En 1984, la Comisión Nacional sobre la Desaparición de Personas propuso otra cifra: 8.961, entre muertos y desaparecidos. Este número se construyó sobre la base de denuncias y testimonios recogidos durante la elaboración del Nunca Más. La Conadep advirtió que era una lista abierta, pasible de ampliaciones y correcciones. Pero cuando, en 2007, en el Parque de la Memoria, se inauguró un monumento que recuerda a las víctimas del terrorismo de Estado, el listado no había sufrido grandes modificaciones.

No obstante, cada 24 de marzo renace la disputa por el número, amplificado por el tono beligerante de nuestra discusión pública. Durante los gobiernos de Néstor y Cristina Kirchner, la idea de “30.000 desaparecidos” volvió a ganar relieve de la mano de la estrecha alianza entre los principales organismos de derechos humanos y la Casa Rosada. Este retorno fue acompañado de una reivindicación de los protagonistas de la violencia insurreccional que a veces incluyó la idealización de la lucha armada.

Esa actitud partisana despertó respuestas igualmente partisanas. Al punto de que, unos años más tarde, desde las cumbres del Estado se vilipendió la idea de 30.000 desaparecidos y se habló de los “curros” asociados a la política de derechos humanos. Más recientemente asistimos a un igualmente condenable reclamo de “memoria completa” que reproduce, de manera invertida, los vicios que viene a criticar.
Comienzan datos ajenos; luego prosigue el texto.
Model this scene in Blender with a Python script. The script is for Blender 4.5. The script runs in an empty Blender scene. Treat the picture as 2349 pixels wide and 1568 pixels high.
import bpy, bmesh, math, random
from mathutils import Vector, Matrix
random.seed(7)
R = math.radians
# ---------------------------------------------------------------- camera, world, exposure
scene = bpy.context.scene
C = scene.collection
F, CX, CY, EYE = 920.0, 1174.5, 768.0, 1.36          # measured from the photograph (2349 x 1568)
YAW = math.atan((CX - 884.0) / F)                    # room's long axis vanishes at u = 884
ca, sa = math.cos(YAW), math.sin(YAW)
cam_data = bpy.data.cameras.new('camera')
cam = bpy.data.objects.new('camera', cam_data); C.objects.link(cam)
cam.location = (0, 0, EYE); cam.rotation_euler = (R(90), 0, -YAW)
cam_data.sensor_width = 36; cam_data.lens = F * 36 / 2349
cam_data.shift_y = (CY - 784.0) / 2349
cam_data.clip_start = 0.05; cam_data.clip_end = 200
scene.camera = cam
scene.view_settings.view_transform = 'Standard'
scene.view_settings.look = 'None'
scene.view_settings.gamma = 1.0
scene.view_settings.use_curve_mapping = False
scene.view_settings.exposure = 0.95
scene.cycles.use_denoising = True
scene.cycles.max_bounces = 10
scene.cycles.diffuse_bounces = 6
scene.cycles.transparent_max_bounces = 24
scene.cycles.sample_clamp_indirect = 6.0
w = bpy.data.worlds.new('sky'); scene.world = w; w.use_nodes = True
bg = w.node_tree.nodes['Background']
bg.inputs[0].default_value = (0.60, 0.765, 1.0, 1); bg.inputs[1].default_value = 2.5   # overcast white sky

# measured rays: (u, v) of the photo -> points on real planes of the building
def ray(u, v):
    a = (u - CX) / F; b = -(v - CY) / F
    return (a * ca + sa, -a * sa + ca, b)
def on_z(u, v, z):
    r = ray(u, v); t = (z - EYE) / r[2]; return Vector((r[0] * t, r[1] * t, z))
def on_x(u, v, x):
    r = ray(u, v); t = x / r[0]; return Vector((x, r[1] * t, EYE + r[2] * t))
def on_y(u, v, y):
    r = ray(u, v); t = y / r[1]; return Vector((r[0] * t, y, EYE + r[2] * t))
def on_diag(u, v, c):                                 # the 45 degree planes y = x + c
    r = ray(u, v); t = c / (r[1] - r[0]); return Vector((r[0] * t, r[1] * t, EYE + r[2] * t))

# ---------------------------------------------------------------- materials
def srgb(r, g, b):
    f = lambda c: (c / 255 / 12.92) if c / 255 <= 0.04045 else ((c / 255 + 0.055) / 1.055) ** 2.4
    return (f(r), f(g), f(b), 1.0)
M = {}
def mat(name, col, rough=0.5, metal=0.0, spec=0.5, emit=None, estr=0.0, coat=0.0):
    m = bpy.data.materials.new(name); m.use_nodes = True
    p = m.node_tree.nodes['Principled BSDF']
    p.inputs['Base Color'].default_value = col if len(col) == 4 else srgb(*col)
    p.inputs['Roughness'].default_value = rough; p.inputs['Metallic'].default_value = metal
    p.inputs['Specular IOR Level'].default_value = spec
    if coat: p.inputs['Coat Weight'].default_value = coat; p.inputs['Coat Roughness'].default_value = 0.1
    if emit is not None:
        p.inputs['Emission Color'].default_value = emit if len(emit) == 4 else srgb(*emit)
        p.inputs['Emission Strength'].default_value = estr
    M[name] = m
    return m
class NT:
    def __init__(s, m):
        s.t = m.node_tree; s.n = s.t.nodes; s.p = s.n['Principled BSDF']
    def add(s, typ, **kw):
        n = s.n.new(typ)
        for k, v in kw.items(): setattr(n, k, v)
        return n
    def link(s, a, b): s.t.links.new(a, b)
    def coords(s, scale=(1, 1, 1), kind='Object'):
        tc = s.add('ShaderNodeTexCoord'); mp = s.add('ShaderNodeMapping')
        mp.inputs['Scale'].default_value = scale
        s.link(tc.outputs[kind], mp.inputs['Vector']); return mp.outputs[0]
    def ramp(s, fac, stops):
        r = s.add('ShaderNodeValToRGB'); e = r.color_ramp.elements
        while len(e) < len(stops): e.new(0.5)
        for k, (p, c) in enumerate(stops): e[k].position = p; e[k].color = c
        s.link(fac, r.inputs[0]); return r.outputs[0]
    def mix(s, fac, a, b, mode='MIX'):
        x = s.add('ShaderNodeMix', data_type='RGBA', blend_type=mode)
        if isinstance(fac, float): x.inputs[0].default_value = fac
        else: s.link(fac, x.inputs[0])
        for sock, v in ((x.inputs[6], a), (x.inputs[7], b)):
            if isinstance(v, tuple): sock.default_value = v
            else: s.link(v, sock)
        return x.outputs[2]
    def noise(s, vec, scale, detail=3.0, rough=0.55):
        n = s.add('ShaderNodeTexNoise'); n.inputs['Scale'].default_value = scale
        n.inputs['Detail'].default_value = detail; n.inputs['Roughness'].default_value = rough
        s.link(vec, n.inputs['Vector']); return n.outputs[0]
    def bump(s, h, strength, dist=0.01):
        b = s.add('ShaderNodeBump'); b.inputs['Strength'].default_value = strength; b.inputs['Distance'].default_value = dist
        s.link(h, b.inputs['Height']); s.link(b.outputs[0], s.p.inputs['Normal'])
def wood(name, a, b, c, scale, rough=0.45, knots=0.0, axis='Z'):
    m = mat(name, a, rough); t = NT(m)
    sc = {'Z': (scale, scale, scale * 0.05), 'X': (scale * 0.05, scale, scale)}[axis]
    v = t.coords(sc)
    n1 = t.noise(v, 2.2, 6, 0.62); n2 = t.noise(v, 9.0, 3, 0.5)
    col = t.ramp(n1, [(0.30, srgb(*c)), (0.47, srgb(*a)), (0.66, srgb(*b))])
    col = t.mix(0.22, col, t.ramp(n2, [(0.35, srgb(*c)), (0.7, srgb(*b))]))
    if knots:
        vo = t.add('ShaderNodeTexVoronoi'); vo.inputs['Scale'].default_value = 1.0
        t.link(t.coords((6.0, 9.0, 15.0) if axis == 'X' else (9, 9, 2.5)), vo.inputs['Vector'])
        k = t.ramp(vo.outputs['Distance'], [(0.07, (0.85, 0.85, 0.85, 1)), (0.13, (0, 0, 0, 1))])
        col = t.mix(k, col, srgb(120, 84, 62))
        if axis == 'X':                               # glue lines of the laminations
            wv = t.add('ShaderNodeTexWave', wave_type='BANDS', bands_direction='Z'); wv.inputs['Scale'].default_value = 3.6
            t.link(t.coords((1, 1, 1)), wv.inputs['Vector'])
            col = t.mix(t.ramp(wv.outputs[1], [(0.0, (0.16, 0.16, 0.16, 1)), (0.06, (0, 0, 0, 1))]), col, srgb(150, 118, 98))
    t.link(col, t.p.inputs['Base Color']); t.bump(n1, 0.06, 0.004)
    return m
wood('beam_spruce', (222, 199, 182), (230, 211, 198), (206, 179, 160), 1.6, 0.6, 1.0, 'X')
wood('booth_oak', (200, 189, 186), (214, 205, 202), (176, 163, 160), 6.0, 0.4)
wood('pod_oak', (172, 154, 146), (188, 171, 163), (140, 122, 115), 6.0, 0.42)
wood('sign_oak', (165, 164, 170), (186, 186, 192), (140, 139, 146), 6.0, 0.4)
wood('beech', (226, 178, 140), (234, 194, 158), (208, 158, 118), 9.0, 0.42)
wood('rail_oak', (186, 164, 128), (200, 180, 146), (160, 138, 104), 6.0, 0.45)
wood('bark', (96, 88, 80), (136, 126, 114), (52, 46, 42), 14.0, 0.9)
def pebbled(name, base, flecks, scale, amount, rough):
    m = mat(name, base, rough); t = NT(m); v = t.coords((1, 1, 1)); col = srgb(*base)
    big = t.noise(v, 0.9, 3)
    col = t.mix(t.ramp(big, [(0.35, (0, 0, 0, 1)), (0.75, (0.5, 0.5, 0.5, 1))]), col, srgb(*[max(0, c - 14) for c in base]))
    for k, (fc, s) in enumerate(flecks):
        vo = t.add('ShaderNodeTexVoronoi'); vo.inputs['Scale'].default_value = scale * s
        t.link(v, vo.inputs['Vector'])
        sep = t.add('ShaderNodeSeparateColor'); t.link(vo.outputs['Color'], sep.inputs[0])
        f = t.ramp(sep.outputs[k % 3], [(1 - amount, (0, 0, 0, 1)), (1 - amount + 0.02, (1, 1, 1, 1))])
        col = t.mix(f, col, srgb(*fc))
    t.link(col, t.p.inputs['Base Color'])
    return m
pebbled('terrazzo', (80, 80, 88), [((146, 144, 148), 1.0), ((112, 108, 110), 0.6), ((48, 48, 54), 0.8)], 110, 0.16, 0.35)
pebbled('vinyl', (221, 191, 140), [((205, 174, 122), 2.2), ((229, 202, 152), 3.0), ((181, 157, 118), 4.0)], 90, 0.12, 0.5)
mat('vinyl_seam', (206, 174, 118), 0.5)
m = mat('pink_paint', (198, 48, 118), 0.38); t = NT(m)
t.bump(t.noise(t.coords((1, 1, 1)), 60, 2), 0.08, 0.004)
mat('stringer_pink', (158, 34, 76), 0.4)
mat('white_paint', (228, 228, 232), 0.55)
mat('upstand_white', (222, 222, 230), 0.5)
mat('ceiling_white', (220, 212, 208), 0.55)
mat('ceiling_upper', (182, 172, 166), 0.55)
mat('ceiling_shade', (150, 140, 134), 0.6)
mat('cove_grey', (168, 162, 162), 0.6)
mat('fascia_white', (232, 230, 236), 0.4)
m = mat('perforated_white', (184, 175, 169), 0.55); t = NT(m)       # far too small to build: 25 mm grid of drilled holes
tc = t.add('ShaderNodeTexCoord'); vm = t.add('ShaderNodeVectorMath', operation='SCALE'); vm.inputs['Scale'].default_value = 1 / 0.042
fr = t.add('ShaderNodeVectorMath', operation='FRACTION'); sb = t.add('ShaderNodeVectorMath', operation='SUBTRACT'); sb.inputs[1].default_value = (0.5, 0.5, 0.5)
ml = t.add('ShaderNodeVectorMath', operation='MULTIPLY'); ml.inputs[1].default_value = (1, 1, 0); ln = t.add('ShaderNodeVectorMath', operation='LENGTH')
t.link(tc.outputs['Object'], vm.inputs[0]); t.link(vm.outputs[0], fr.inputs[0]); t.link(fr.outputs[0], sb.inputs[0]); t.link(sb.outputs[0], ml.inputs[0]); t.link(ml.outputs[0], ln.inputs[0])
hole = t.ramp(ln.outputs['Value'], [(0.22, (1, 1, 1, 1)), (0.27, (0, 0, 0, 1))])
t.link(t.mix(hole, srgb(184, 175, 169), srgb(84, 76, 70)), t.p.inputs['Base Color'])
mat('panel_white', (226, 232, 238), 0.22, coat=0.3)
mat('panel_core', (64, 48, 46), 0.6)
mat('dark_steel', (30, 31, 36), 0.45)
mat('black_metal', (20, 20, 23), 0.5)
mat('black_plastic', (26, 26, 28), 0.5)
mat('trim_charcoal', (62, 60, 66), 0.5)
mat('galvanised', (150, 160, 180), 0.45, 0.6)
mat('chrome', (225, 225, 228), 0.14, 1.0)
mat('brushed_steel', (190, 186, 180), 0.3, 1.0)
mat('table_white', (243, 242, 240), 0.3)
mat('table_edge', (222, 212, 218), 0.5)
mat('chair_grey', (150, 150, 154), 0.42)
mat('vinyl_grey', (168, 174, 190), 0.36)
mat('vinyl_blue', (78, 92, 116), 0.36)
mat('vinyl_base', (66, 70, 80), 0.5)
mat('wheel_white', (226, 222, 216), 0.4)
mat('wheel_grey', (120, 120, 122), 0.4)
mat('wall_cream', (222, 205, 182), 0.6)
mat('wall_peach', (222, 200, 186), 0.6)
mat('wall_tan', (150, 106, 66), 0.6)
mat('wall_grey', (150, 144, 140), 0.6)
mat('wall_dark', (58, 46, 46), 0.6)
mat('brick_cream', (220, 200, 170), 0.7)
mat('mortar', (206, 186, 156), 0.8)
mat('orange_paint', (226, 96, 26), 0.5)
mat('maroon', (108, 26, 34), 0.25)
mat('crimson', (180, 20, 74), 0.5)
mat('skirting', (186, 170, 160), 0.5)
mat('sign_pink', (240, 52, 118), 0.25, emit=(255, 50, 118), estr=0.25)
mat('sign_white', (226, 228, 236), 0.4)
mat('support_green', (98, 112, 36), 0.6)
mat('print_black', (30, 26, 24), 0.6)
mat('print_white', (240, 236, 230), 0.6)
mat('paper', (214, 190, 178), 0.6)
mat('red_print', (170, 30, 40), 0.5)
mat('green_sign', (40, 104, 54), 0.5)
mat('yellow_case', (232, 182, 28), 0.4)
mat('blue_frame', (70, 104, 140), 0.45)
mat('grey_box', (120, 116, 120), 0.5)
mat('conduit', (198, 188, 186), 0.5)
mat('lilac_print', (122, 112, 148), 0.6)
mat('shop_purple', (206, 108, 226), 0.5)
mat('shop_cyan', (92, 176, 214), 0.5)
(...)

En este contexto, los ideales inicialmente asociados a la consigna “30.000 desaparecidos” quedaron lesionados. Lo que fue emblema de una valiente demanda de reparación y justicia se volvió instrumento de una lucha facciosa en la que confluyen figuras intachables con otras de antecedentes oscuros. Ya no evoca en plenitud nuestra mayor recaída en la barbarie. No extraña que parte de la ciudadanía de convicciones democráticas ha dejado de sentirla suya.

Este baldón de nuestra cultura cívica sugiere que ha llegado el momento de dejar de lado la estéril polémica en torno al número para ampliar la mirada y tomar conciencia más plena de que el cruel destino de los desaparecidos es sólo un aspecto, dramático pero parcial, del enorme daño que el régimen del terror le infligió a nuestra sociedad.

Para tomar distancia de una visión empobrecida de la problemática de la violación de los derechos humanos durante la dictadura que, centrada en la suerte de los activistas que la enfrentaron o en las personas que fueron sus víctimas más directas, ya sea para celebrarlos o para condenarlos, presta poca atención a las muchas otras violencias que golpearon a nuestro país.

Pues la dictadura no sólo mató a varios miles sino que oprimió los cuerpos y las mentes de los vivos, cercenando los derechos y las libertades de los que fueron obligados a reprimir su sexualidad, esconder sus preferencias estéticas o políticas, silenciar sus opiniones y acallar sus deseos.

Visto desde este ángulo, las víctimas no fueron ni 8.961 ni 30.000. Fueron muchos millones los que, aún sin percibirlo del todo, vieron sus vidas cotidianas y sus sueños degradados por el espíritu reaccionario y represivo de un gobierno que quiso convertir al país en una combinación de prisión y cuartel con jardín de infantes.

A medio siglo de distancia, cuando ya quedan pocos protagonistas de esos años pero también cuando el horizonte de la democracia se puebla de nubes oscuras y el ideal de una sociedad abierta, solidaria y tolerante está en entredicho, es bueno tener presente que un gobierno autoritario que se cree dueño de la verdad no sólo se ensaña con sus contradictores más abiertos.

También empobrece la vida de toda la comunidad, incluyendo la de aquellas personas que, aun prestándole voluntaria obediencia, a veces no son capaces de advertir cuánto les quita. Esta es una de las razones por las cuales siempre conviene recordar el 24 de marzo como una pesadilla que hemos dejado atrás pero también como una invitación a trabajar para que nunca más veamos un retroceso de la democracia y la libertad.